I looked at my sports watch with disbelief. I had just run over three miles, and walked a further mile and a half. My calf muscle was screaming, something seemed to have gone ‘pop’ in a part of my leg I had only recently known existed, and now, to add insult to injury, my trusty watch was telling me I had gone 0 steps today. Zero. Percentage of total step goal: zero percent.
It was as if those miles had gone up in smoke, as if every painful step – and the thousands of quite joyful steps in the first three miles – counted for nothing. If they weren’t showing up, I might as well not have done them. I might as well have stayed in bed, since that’s what it looked as though I’d done.
Of course I was being ridiculous.

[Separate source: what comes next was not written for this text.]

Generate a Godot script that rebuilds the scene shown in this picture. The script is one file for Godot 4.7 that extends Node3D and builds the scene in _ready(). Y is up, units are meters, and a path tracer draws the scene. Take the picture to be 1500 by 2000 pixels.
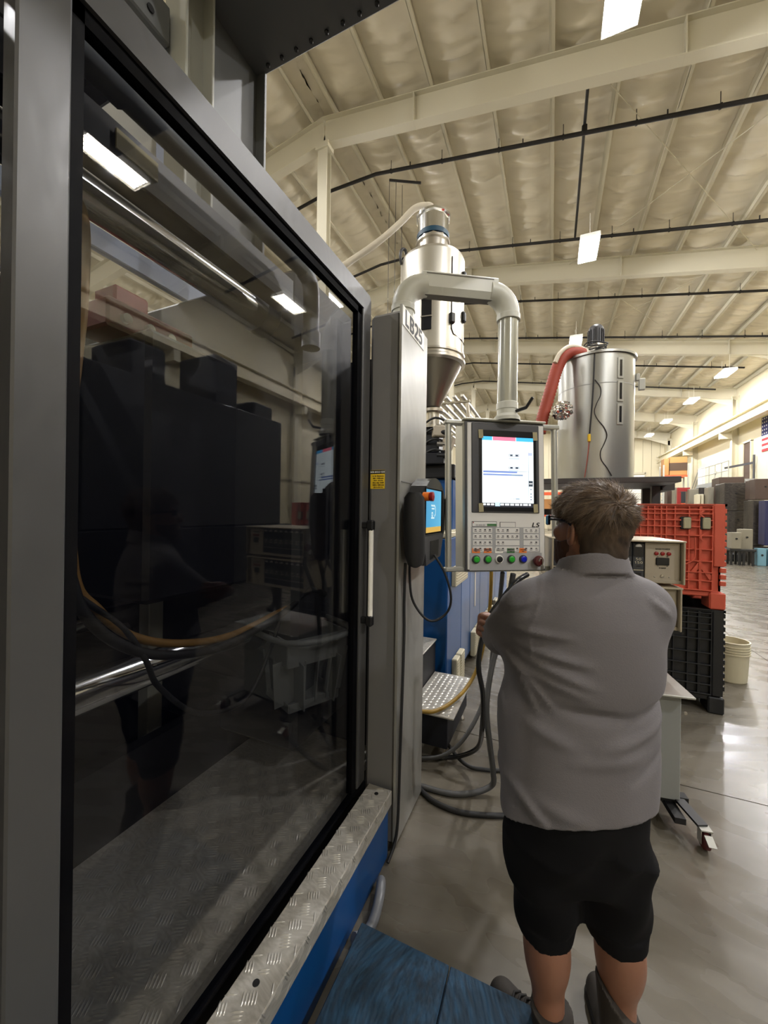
extends Node3D
# An injection moulding shop: a machine with a smoked guard door on the left, a man at its control panel, the hall behind.
# Camera at (0, 1.65, 0); the machine and the hall run along -z; the floor is y = 0.

var M := {}
var taken := {}
var rng := RandomNumberGenerator.new()

# ---------------------------------------------------------------- mesh builder
class G:
	var v := PackedVector3Array()
	var n := PackedVector3Array()
	var u := PackedVector2Array()
	var c := PackedColorArray()
	var colored := false
	func vert(p: Vector3, nn: Vector3, uv := Vector2.ZERO) -> void:
		v.append(p); n.append(nn); u.append(uv)
	# a convex flat face, turned to look away from ctr
	func face(pts: Array, ctr: Vector3) -> void:
		var a: Vector3 = pts[0]
		var nn: Vector3 = (pts[1] - a).cross(pts[2] - a).normalized()
		var mid := Vector3.ZERO
		for p in pts: mid += p
		mid /= pts.size()
		var flip := nn.dot(mid - ctr) < 0.0
		if flip: nn = -nn
		for k in range(1, pts.size() - 1):
			vert(a, nn)
			if flip:
				vert(pts[k], nn); vert(pts[k + 1], nn)
			else:
				vert(pts[k + 1], nn); vert(pts[k], nn)
	# a quad with its own corner uvs (a: top left, b: top right, c: bottom right, d: bottom left, seen from the front)
	func card(a: Vector3, b: Vector3, cc: Vector3, d: Vector3) -> void:
		var nn := (cc - a).cross(b - a).normalized()
		nn = -nn if nn.dot((d - a).cross(cc - a)) < 0.0 else nn
		var q := [a, b, cc, a, cc, d]
		var w := [Vector2(0, 0), Vector2(1, 0), Vector2(1, 1), Vector2(0, 0), Vector2(1, 1), Vector2(0, 1)]
		for k in 6: vert(q[k], nn, w[k])
	func smooth(a: Vector3, b: Vector3, cc: Vector3, na: Vector3, nb: Vector3, nc: Vector3) -> void:
		if (b - a).cross(cc - a).dot(na + nb + nc) > 0.0:
			vert(a, na); vert(cc, nc); vert(b, nb)
		else:
			vert(a, na); vert(b, nb); vert(cc, nc)
	func box(ctr: Vector3, size: Vector3, bev := 0.0, bs := Basis()) -> void:
		var h := size * 0.5
		bev = minf(bev, minf(h.x, minf(h.y, h.z)) * 0.9)
		var at := func(ax: int, sx: float, sy: float, sz: float) -> Vector3:
			var p := Vector3(sx * h.x, sy * h.y, sz * h.z)
			if bev > 0.0:
				for k in 3:
					if k != ax: p[k] -= signf(p[k]) * bev
			return ctr + bs * p
		for s in [-1.0, 1.0]:
			face([at.call(0, s, -1.0, -1.0), at.call(0, s, 1.0, -1.0), at.call(0, s, 1.0, 1.0), at.call(0, s, -1.0, 1.0)], ctr)
			face([at.call(1, -1.0, s, -1.0), at.call(1, 1.0, s, -1.0), at.call(1, 1.0, s, 1.0), at.call(1, -1.0, s, 1.0)], ctr)
			face([at.call(2, -1.0, -1.0, s), at.call(2, 1.0, -1.0, s), at.call(2, 1.0, 1.0, s), at.call(2, -1.0, 1.0, s)], ctr)
		if bev <= 0.0: return
		for s in [-1.0, 1.0]:
			for t in [-1.0, 1.0]:
				face([at.call(0, s, t, -1.0), at.call(0, s, t, 1.0), at.call(1, s, t, 1.0), at.call(1, s, t, -1.0)], ctr)
				face([at.call(0, s, -1.0, t), at.call(0, s, 1.0, t), at.call(2, s, 1.0, t), at.call(2, s, -1.0, t)], ctr)
				face([at.call(1, -1.0, s, t), at.call(1, 1.0, s, t), at.call(2, 1.0, s, t), at.call(2, -1.0, s, t)], ctr)
				for w in [-1.0, 1.0]:
					face([at.call(0, s, t, w), at.call(1, s, t, w), at.call(2, s, t, w)], ctr)
	func span(a: Vector3, b: Vector3, bev := 0.0) -> void:
		box((a + b) * 0.5, (b - a).abs(), bev)
	# a bar of w x h from a to b
	func bar(a: Vector3, b: Vector3, w: float, h: float, bev := 0.0) -> void:
		var z := (b - a).normalized()
		var up := Vector3.UP if absf(z.y) < 0.95 else Vector3.RIGHT
		var x := up.cross(z).normalized()
		box((a + b) * 0.5, Vector3(w, h, a.distance_to(b)), bev, Basis(x, z.cross(x), z))
	func tube(pts: Array, r, sides := 10, caps := true) -> void:
		var last := Vector3.ZERO
		var rings := []
		var nrm := []
		var m := pts.size()
		for k in m:
			var t: Vector3 = (pts[mini(k + 1, m - 1)] - pts[maxi(k - 1, 0)]).normalized()
			var x: Vector3
			if k == 0:
				x = (Vector3.UP if absf(t.y) < 0.9 else Vector3.RIGHT).cross(t).normalized()
			else:
				x = (last - t * last.dot(t)).normalized()
			last = x
			var y := t.cross(x)
			var rr: float = r[k] if r is Array else r
			var ring := PackedVector3Array()
			var nn := PackedVector3Array()
			for s in sides:
				var d := x * cos(TAU * s / sides) + y * sin(TAU * s / sides)
				nn.append(d); ring.append(pts[k] + d * rr)
			rings.append(ring); nrm.append(nn)
		for k in m - 1:
			for s in sides:
				var s2 := (s + 1) % sides
				smooth(rings[k][s], rings[k + 1][s], rings[k + 1][s2], nrm[k][s], nrm[k + 1][s], nrm[k + 1][s2])
				smooth(rings[k][s], rings[k + 1][s2], rings[k][s2], nrm[k][s], nrm[k + 1][s2], nrm[k][s2])
		if caps:
			face(Array(rings[0]), pts[1])
			face(Array(rings[m - 1]), pts[m - 2])
	# a profile of Vector2(radius, height) turned round an axis
	func lathe(at: Vector3, prof: Array, seg := 32, bs := Basis(), a0 := 0.0, a1 := TAU) -> void:
		for k in prof.size() - 1:
			var p: Vector2 = prof[k]
			var q: Vector2 = prof[k + 1]
			if p.distance_to(q) < 1e-6: continue
			var d := (q - p).normalized()
			var nn := Vector2(d.y, -d.x)
			for s in seg:
				var a := lerpf(a0, a1, float(s) / seg)
				var b := lerpf(a0, a1, float(s + 1) / seg)
				var ea := Vector3(cos(a), 0, sin(a))
				var eb := Vector3(cos(b), 0, sin(b))
				var na := bs * (ea * nn.x + Vector3(0, nn.y, 0))
				var nb := bs * (eb * nn.x + Vector3(0, nn.y, 0))
				var p0 := at + bs * (ea * p.x + Vector3(0, p.y, 0))
				var p1 := at + bs * (eb * p.x + Vector3(0, p.y, 0))
				var q0 := at + bs * (ea * q.x + Vector3(0, q.y, 0))
				var q1 := at + bs * (eb * q.x + Vector3(0, q.y, 0))
				if p.x > 1e-5: smooth(p0, p1, q1, na, nb, nb)
				if q.x > 1e-5: smooth(p0, q1, q0, na, nb, na)
	# a convex or simple outline (in x, y of bs) with a thickness along z of bs
	func prism(at: Vector3, outline: Array, depth: float, bs := Basis()) -> void:
		var o := PackedVector2Array(outline)
		var tri := Geometry2D.triangulate_polygon(o)
		var zz := bs.z.normalized()
		for side in [0.0, 1.0]:
			var off := at + bs * Vector3(0, 0, depth * side)
			for k in range(0, tri.size(), 3):
				var a := off + bs * Vector3(o[tri[k]].x, o[tri[k]].y, 0)
				var b := off + bs * Vector3(o[tri[k + 1]].x, o[tri[k + 1]].y, 0)
				var cc := off + bs * Vector3(o[tri[k + 2]].x, o[tri[k + 2]].y, 0)
				face([a, b, cc], a - zz * signf(depth) * (1.0 if side > 0.5 else -1.0))
		var cw := Geometry2D.is_polygon_clockwise(o)
		for k in o.size():
			var p := o[k]
			var q := o[(k + 1) % o.size()]
			var e := q - p
			var nn := Vector2(e.y, -e.x) * (-1.0 if cw else 1.0)
			var mid := (p + q) * 0.5 - nn.normalized() * 0.01
			face([at + bs * Vector3(p.x, p.y, 0), at + bs * Vector3(q.x, q.y, 0), at + bs * Vector3(q.x, q.y, depth), at + bs * Vector3(p.x, p.y, depth)], at + bs * Vector3(mid.x, mid.y, depth * 0.5))
	func mesh(shift := Vector3.ZERO) -> ArrayMesh:
		var a := []
		a.resize(Mesh.ARRAY_MAX)
		if shift != Vector3.ZERO:
			for k in v.size(): v[k] -= shift
		a[Mesh.ARRAY_VERTEX] = v
		a[Mesh.ARRAY_NORMAL] = n
		if u.size() == v.size(): a[Mesh.ARRAY_TEX_UV] = u
		if c.size() == v.size(): a[Mesh.ARRAY_COLOR] = c
		var m := ArrayMesh.new()
		m.add_surface_from_arrays(Mesh.PRIMITIVE_TRIANGLES, a)
		return m
	func base() -> Vector3:
		var b := AABB(v[0], Vector3.ZERO)
		for p in v: b = b.expand(p)
		return Vector3(b.get_center().x, b.position.y, b.get_center().z)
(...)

Letting some technical glitch negate what I knew I had done. (I turned it off and on again, and it seems to be fine.) But as I fretted and limped my way home it occurred to me that it’s a bit like writing.
I write, these days, for the last ten years now, for publication. I don’t want to waste time on words that don’t count. I no longer keep a diary, and I’ve temporarily abandoned the memoir piece I was writing because the deadline for the competition I’d intended it for had passed. No doubt I’ll go back to it when next year’s deadline looms, but to commit to it now just for the joy – or the catharsis – of writing it? Well, how could I justify that when I have real deadlines, and real books to write? Now that I am so professional?
me being professional at the launch of Hope against Hope last week |
Last night I found an old notebook from pre-published days. It contained the notes from a writing group I used to attend. It was full of fragments and scraps, some of which I could identify as explorations of characters in my first published novel, but most of which were simply ephemera. I had no recollection of writing them. Some of them made me smile. Some of them made me realise how much my writing has improved since then. But mostly they reminded me of someone who wrote for the joy of it. Yes, the me of 2007 hoped for publication, was full of ambition, hope and drive, but she was also someone in love with writing for its own sake. Even if the words didn’t ‘count’.
She had more in common perhaps with the nine-year-old me who filled notebooks with stories for the sheer love of it than the professional me of 2020.
1 comment:
Interesting post, Sheena. Everything counts! That's how the nine-year-old you became professional you today!